* Task description *
Copy each line exactly.

(begin)

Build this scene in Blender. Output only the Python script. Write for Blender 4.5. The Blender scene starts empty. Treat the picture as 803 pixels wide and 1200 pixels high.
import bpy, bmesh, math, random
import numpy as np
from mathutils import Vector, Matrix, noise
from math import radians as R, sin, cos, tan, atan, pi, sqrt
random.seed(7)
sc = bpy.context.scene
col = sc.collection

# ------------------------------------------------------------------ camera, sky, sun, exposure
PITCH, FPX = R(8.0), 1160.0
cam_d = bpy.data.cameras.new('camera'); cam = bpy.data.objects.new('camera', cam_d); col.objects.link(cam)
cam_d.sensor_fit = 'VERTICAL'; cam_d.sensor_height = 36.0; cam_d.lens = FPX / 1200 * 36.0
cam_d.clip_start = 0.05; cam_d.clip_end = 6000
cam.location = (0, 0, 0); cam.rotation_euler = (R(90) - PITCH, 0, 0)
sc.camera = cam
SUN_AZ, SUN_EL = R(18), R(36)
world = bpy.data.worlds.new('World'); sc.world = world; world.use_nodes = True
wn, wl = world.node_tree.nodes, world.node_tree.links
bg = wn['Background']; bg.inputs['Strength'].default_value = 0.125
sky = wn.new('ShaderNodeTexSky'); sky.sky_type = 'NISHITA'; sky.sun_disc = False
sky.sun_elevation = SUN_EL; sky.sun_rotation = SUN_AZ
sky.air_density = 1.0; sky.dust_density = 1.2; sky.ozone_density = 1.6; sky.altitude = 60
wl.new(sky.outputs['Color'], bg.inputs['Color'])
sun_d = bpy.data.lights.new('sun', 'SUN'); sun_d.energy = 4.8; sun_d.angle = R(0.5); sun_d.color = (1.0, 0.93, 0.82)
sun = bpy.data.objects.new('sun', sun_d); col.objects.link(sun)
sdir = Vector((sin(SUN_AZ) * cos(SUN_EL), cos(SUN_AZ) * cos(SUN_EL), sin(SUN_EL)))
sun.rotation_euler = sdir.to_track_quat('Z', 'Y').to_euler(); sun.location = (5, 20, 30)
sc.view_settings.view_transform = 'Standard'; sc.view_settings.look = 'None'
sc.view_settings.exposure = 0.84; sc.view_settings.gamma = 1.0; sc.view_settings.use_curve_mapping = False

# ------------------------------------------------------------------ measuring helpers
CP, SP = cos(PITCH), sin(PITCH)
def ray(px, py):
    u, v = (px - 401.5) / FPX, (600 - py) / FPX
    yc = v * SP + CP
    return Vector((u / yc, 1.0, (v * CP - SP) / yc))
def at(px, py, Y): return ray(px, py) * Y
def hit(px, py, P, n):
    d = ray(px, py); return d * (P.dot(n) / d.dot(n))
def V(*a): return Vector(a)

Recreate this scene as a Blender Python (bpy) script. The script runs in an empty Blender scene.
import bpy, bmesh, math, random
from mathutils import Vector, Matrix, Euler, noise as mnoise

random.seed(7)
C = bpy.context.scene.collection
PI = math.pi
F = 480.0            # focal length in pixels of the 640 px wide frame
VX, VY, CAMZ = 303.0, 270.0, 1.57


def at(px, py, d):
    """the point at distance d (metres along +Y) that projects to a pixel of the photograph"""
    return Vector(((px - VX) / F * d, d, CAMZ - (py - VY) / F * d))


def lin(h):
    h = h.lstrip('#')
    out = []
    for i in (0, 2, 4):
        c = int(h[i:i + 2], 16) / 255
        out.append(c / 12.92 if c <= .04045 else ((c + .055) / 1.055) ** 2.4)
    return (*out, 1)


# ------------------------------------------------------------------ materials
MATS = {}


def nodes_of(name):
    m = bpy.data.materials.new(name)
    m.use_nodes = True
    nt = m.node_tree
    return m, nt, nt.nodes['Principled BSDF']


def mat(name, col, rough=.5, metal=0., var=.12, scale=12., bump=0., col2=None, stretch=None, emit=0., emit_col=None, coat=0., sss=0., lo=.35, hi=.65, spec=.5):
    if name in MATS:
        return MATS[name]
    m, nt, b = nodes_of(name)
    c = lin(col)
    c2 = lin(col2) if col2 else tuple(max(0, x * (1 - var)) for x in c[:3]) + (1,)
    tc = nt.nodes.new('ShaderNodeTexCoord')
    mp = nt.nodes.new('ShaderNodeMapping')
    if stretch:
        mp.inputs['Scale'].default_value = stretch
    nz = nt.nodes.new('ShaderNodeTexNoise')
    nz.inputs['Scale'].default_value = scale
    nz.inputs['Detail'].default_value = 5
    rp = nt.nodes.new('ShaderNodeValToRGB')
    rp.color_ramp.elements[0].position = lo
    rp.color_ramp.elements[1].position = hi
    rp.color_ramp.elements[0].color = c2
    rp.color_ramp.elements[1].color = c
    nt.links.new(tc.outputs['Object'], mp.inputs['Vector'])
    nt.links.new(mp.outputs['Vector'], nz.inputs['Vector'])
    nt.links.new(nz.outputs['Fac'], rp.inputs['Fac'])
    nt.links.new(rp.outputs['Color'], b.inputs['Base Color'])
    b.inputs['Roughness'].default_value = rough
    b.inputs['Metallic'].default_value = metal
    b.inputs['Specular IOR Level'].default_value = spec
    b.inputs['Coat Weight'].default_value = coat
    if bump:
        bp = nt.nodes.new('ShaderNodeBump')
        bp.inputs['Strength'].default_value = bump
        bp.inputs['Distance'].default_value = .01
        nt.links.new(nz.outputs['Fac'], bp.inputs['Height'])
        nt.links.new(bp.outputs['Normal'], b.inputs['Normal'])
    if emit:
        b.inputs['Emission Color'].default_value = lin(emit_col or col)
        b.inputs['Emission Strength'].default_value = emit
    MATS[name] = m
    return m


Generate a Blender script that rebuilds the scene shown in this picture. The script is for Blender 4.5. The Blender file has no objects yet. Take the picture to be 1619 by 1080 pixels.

(end)

* In response *
Build this scene in Blender. Output only the Python script. Write for Blender 4.5. The Blender scene starts empty. Treat the picture as 803 pixels wide and 1200 pixels high.
import bpy, bmesh, math, random
import numpy as np
from mathutils import Vector, Matrix, noise
from math import radians as R, sin, cos, tan, atan, pi, sqrt
random.seed(7)
sc = bpy.context.scene
col = sc.collection

# ------------------------------------------------------------------ camera, sky, sun, exposure
PITCH, FPX = R(8.0), 1160.0
cam_d = bpy.data.cameras.new('camera'); cam = bpy.data.objects.new('camera', cam_d); col.objects.link(cam)
cam_d.sensor_fit = 'VERTICAL'; cam_d.sensor_height = 36.0; cam_d.lens = FPX / 1200 * 36.0
cam_d.clip_start = 0.05; cam_d.clip_end = 6000
cam.location = (0, 0, 0); cam.rotation_euler = (R(90) - PITCH, 0, 0)
sc.camera = cam
SUN_AZ, SUN_EL = R(18), R(36)
world = bpy.data.worlds.new('World'); sc.world = world; world.use_nodes = True
wn, wl = world.node_tree.nodes, world.node_tree.links
bg = wn['Background']; bg.inputs['Strength'].default_value = 0.125
sky = wn.new('ShaderNodeTexSky'); sky.sky_type = 'NISHITA'; sky.sun_disc = False
sky.sun_elevation = SUN_EL; sky.sun_rotation = SUN_AZ
sky.air_density = 1.0; sky.dust_density = 1.2; sky.ozone_density = 1.6; sky.altitude = 60
wl.new(sky.outputs['Color'], bg.inputs['Color'])
sun_d = bpy.data.lights.new('sun', 'SUN'); sun_d.energy = 4.8; sun_d.angle = R(0.5); sun_d.color = (1.0, 0.93, 0.82)
sun = bpy.data.objects.new('sun', sun_d); col.objects.link(sun)
sdir = Vector((sin(SUN_AZ) * cos(SUN_EL), cos(SUN_AZ) * cos(SUN_EL), sin(SUN_EL)))
sun.rotation_euler = sdir.to_track_quat('Z', 'Y').to_euler(); sun.location = (5, 20, 30)
sc.view_settings.view_transform = 'Standard'; sc.view_settings.look = 'None'
sc.view_settings.exposure = 0.84; sc.view_settings.gamma = 1.0; sc.view_settings.use_curve_mapping = False

# ------------------------------------------------------------------ measuring helpers
CP, SP = cos(PITCH), sin(PITCH)
def ray(px, py):
    u, v = (px - 401.5) / FPX, (600 - py) / FPX
    yc = v * SP + CP
    return Vector((u / yc, 1.0, (v * CP - SP) / yc))
def at(px, py, Y): return ray(px, py) * Y
def hit(px, py, P, n):
    d = ray(px, py); return d * (P.dot(n) / d.dot(n))
def V(*a): return Vector(a)

Recreate this scene as a Blender Python (bpy) script. The script runs in an empty Blender scene.
import bpy, bmesh, math, random
from mathutils import Vector, Matrix, Euler, noise as mnoise

random.seed(7)
C = bpy.context.scene.collection
PI = math.pi
F = 480.0            # focal length in pixels of the 640 px wide frame
VX, VY, CAMZ = 303.0, 270.0, 1.57


def at(px, py, d):
    """the point at distance d (metres along +Y) that projects to a pixel of the photograph"""
    return Vector(((px - VX) / F * d, d, CAMZ - (py - VY) / F * d))


def lin(h):
    h = h.lstrip('#')
    out = []
    for i in (0, 2, 4):
        c = int(h[i:i + 2], 16) / 255
        out.append(c / 12.92 if c <= .04045 else ((c + .055) / 1.055) ** 2.4)
    return (*out, 1)


# ------------------------------------------------------------------ materials
MATS = {}


def nodes_of(name):
    m = bpy.data.materials.new(name)
    m.use_nodes = True
    nt = m.node_tree
    return m, nt, nt.nodes['Principled BSDF']


def mat(name, col, rough=.5, metal=0., var=.12, scale=12., bump=0., col2=None, stretch=None, emit=0., emit_col=None, coat=0., sss=0., lo=.35, hi=.65, spec=.5):
    if name in MATS:
        return MATS[name]
    m, nt, b = nodes_of(name)
    c = lin(col)
    c2 = lin(col2) if col2 else tuple(max(0, x * (1 - var)) for x in c[:3]) + (1,)
    tc = nt.nodes.new('ShaderNodeTexCoord')
    mp = nt.nodes.new('ShaderNodeMapping')
    if stretch:
        mp.inputs['Scale'].default_value = stretch
    nz = nt.nodes.new('ShaderNodeTexNoise')
    nz.inputs['Scale'].default_value = scale
    nz.inputs['Detail'].default_value = 5
    rp = nt.nodes.new('ShaderNodeValToRGB')
    rp.color_ramp.elements[0].position = lo
    rp.color_ramp.elements[1].position = hi
    rp.color_ramp.elements[0].color = c2
    rp.color_ramp.elements[1].color = c
    nt.links.new(tc.outputs['Object'], mp.inputs['Vector'])
    nt.links.new(mp.outputs['Vector'], nz.inputs['Vector'])
    nt.links.new(nz.outputs['Fac'], rp.inputs['Fac'])
    nt.links.new(rp.outputs['Color'], b.inputs['Base Color'])
    b.inputs['Roughness'].default_value = rough
    b.inputs['Metallic'].default_value = metal
    b.inputs['Specular IOR Level'].default_value = spec
    b.inputs['Coat Weight'].default_value = coat
    if bump:
        bp = nt.nodes.new('ShaderNodeBump')
        bp.inputs['Strength'].default_value = bump
        bp.inputs['Distance'].default_value = .01
        nt.links.new(nz.outputs['Fac'], bp.inputs['Height'])
        nt.links.new(bp.outputs['Normal'], b.inputs['Normal'])
    if emit:
        b.inputs['Emission Color'].default_value = lin(emit_col or col)
        b.inputs['Emission Strength'].default_value = emit
    MATS[name] = m
    return m


Generate a Blender script that rebuilds the scene shown in this picture. The script is for Blender 4.5. The Blender file has no objects yet. Take the picture to be 1619 by 1080 pixels.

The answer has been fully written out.